# Aim of the task
Reproduce all of the data word for word.

# Data section
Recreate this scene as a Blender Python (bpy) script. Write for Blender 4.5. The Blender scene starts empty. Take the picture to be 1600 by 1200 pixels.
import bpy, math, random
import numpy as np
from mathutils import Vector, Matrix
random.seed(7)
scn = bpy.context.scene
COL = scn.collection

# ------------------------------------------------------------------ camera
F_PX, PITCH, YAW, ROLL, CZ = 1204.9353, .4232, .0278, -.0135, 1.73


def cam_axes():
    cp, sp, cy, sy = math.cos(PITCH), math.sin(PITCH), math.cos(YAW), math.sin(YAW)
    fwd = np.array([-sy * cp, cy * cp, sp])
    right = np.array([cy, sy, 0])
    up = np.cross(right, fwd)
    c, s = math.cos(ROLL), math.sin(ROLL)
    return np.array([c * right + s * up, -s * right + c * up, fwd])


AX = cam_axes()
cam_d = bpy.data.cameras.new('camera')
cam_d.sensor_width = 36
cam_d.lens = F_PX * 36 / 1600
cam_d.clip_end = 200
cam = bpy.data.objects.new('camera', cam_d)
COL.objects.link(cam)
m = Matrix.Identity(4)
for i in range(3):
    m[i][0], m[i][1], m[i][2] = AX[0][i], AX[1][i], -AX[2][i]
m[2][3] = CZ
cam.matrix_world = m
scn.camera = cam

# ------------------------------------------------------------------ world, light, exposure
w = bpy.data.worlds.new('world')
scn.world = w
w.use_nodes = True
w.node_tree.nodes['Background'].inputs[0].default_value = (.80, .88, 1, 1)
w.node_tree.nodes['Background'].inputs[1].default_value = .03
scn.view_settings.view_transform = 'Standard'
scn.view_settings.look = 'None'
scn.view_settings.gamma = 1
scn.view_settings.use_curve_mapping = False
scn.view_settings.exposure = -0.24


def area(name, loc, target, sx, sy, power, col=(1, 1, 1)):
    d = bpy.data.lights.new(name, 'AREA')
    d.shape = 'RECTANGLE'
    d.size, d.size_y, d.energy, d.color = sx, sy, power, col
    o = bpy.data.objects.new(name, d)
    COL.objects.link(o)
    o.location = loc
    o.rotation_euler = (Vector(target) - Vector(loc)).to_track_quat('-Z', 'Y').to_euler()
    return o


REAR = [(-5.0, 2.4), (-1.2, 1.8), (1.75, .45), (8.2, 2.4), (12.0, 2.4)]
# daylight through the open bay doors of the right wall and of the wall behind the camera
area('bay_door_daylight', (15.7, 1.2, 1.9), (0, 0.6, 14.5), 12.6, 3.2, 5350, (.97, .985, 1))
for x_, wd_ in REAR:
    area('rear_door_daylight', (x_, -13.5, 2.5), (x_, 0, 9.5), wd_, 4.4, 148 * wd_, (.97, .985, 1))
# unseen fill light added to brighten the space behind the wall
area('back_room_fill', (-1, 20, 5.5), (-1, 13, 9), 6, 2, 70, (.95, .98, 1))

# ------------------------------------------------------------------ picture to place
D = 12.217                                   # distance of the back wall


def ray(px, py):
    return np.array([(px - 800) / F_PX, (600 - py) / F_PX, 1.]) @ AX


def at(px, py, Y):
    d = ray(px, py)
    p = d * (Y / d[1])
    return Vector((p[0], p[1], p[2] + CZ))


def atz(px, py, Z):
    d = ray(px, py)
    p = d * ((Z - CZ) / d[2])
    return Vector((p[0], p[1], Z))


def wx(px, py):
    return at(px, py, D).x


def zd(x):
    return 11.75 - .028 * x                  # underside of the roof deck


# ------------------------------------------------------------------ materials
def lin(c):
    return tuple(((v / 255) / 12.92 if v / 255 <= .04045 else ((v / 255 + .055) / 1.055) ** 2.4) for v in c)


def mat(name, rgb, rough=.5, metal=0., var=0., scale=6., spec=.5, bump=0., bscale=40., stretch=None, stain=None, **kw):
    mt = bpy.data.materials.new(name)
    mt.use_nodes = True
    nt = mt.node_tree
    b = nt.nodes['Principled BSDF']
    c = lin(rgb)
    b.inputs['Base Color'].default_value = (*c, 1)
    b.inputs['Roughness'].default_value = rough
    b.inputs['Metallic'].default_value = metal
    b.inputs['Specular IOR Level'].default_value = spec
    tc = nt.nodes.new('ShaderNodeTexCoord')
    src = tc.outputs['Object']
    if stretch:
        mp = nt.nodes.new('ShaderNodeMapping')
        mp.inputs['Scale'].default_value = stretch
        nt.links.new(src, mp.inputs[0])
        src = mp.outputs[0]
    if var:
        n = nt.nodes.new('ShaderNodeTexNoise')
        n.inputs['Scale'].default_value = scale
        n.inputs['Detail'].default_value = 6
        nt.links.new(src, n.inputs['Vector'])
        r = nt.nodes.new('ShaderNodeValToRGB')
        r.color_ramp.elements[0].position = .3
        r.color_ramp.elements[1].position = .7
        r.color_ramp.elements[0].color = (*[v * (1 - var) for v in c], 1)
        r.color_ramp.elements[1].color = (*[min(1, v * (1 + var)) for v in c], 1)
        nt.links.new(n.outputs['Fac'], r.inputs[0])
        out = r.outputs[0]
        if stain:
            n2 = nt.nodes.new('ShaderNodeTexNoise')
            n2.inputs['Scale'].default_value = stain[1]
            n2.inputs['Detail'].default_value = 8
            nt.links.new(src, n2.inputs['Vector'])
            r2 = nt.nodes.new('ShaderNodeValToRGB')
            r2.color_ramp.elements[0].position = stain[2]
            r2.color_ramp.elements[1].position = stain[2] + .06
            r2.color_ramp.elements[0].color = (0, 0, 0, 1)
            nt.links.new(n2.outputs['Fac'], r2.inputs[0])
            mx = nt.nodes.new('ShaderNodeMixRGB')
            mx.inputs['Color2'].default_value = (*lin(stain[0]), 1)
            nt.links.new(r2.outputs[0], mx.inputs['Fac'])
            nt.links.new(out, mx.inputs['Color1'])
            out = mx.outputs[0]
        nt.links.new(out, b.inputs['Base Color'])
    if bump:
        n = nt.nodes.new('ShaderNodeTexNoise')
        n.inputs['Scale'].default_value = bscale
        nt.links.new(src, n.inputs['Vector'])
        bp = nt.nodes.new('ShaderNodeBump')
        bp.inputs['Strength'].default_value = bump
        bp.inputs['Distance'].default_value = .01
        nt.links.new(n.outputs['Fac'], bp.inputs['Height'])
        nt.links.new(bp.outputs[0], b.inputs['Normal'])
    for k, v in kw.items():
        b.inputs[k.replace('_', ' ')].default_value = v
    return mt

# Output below
Recreate this scene as a Blender Python (bpy) script. Write for Blender 4.5. The Blender scene starts empty. Take the picture to be 1600 by 1200 pixels.
import bpy, math, random
import numpy as np
from mathutils import Vector, Matrix
random.seed(7)
scn = bpy.context.scene
COL = scn.collection

# ------------------------------------------------------------------ camera
F_PX, PITCH, YAW, ROLL, CZ = 1204.9353, .4232, .0278, -.0135, 1.73


def cam_axes():
    cp, sp, cy, sy = math.cos(PITCH), math.sin(PITCH), math.cos(YAW), math.sin(YAW)
    fwd = np.array([-sy * cp, cy * cp, sp])
    right = np.array([cy, sy, 0])
    up = np.cross(right, fwd)
    c, s = math.cos(ROLL), math.sin(ROLL)
    return np.array([c * right + s * up, -s * right + c * up, fwd])


AX = cam_axes()
cam_d = bpy.data.cameras.new('camera')
cam_d.sensor_width = 36
cam_d.lens = F_PX * 36 / 1600
cam_d.clip_end = 200
cam = bpy.data.objects.new('camera', cam_d)
COL.objects.link(cam)
m = Matrix.Identity(4)
for i in range(3):
    m[i][0], m[i][1], m[i][2] = AX[0][i], AX[1][i], -AX[2][i]
m[2][3] = CZ
cam.matrix_world = m
scn.camera = cam

# ------------------------------------------------------------------ world, light, exposure
w = bpy.data.worlds.new('world')
scn.world = w
w.use_nodes = True
w.node_tree.nodes['Background'].inputs[0].default_value = (.80, .88, 1, 1)
w.node_tree.nodes['Background'].inputs[1].default_value = .03
scn.view_settings.view_transform = 'Standard'
scn.view_settings.look = 'None'
scn.view_settings.gamma = 1
scn.view_settings.use_curve_mapping = False
scn.view_settings.exposure = -0.24


def area(name, loc, target, sx, sy, power, col=(1, 1, 1)):
    d = bpy.data.lights.new(name, 'AREA')
    d.shape = 'RECTANGLE'
    d.size, d.size_y, d.energy, d.color = sx, sy, power, col
    o = bpy.data.objects.new(name, d)
    COL.objects.link(o)
    o.location = loc
    o.rotation_euler = (Vector(target) - Vector(loc)).to_track_quat('-Z', 'Y').to_euler()
    return o


REAR = [(-5.0, 2.4), (-1.2, 1.8), (1.75, .45), (8.2, 2.4), (12.0, 2.4)]
# daylight through the open bay doors of the right wall and of the wall behind the camera
area('bay_door_daylight', (15.7, 1.2, 1.9), (0, 0.6, 14.5), 12.6, 3.2, 5350, (.97, .985, 1))
for x_, wd_ in REAR:
    area('rear_door_daylight', (x_, -13.5, 2.5), (x_, 0, 9.5), wd_, 4.4, 148 * wd_, (.97, .985, 1))
# unseen fill light added to brighten the space behind the wall
area('back_room_fill', (-1, 20, 5.5), (-1, 13, 9), 6, 2, 70, (.95, .98, 1))

# ------------------------------------------------------------------ picture to place
D = 12.217                                   # distance of the back wall


def ray(px, py):
    return np.array([(px - 800) / F_PX, (600 - py) / F_PX, 1.]) @ AX


def at(px, py, Y):
    d = ray(px, py)
    p = d * (Y / d[1])
    return Vector((p[0], p[1], p[2] + CZ))


def atz(px, py, Z):
    d = ray(px, py)
    p = d * ((Z - CZ) / d[2])
    return Vector((p[0], p[1], Z))


def wx(px, py):
    return at(px, py, D).x


def zd(x):
    return 11.75 - .028 * x                  # underside of the roof deck


# ------------------------------------------------------------------ materials
def lin(c):
    return tuple(((v / 255) / 12.92 if v / 255 <= .04045 else ((v / 255 + .055) / 1.055) ** 2.4) for v in c)


def mat(name, rgb, rough=.5, metal=0., var=0., scale=6., spec=.5, bump=0., bscale=40., stretch=None, stain=None, **kw):
    mt = bpy.data.materials.new(name)
    mt.use_nodes = True
    nt = mt.node_tree
    b = nt.nodes['Principled BSDF']
    c = lin(rgb)
    b.inputs['Base Color'].default_value = (*c, 1)
    b.inputs['Roughness'].default_value = rough
    b.inputs['Metallic'].default_value = metal
    b.inputs['Specular IOR Level'].default_value = spec
    tc = nt.nodes.new('ShaderNodeTexCoord')
    src = tc.outputs['Object']
    if stretch:
        mp = nt.nodes.new('ShaderNodeMapping')
        mp.inputs['Scale'].default_value = stretch
        nt.links.new(src, mp.inputs[0])
        src = mp.outputs[0]
    if var:
        n = nt.nodes.new('ShaderNodeTexNoise')
        n.inputs['Scale'].default_value = scale
        n.inputs['Detail'].default_value = 6
        nt.links.new(src, n.inputs['Vector'])
        r = nt.nodes.new('ShaderNodeValToRGB')
        r.color_ramp.elements[0].position = .3
        r.color_ramp.elements[1].position = .7
        r.color_ramp.elements[0].color = (*[v * (1 - var) for v in c], 1)
        r.color_ramp.elements[1].color = (*[min(1, v * (1 + var)) for v in c], 1)
        nt.links.new(n.outputs['Fac'], r.inputs[0])
        out = r.outputs[0]
        if stain:
            n2 = nt.nodes.new('ShaderNodeTexNoise')
            n2.inputs['Scale'].default_value = stain[1]
            n2.inputs['Detail'].default_value = 8
            nt.links.new(src, n2.inputs['Vector'])
            r2 = nt.nodes.new('ShaderNodeValToRGB')
            r2.color_ramp.elements[0].position = stain[2]
            r2.color_ramp.elements[1].position = stain[2] + .06
            r2.color_ramp.elements[0].color = (0, 0, 0, 1)
            nt.links.new(n2.outputs['Fac'], r2.inputs[0])
            mx = nt.nodes.new('ShaderNodeMixRGB')
            mx.inputs['Color2'].default_value = (*lin(stain[0]), 1)
            nt.links.new(r2.outputs[0], mx.inputs['Fac'])
            nt.links.new(out, mx.inputs['Color1'])
            out = mx.outputs[0]
        nt.links.new(out, b.inputs['Base Color'])
    if bump:
        n = nt.nodes.new('ShaderNodeTexNoise')
        n.inputs['Scale'].default_value = bscale
        nt.links.new(src, n.inputs['Vector'])
        bp = nt.nodes.new('ShaderNodeBump')
        bp.inputs['Strength'].default_value = bump
        bp.inputs['Distance'].default_value = .01
        nt.links.new(n.outputs['Fac'], bp.inputs['Height'])
        nt.links.new(bp.outputs[0], b.inputs['Normal'])
    for k, v in kw.items():
        b.inputs[k.replace('_', ' ')].default_value = v
    return mt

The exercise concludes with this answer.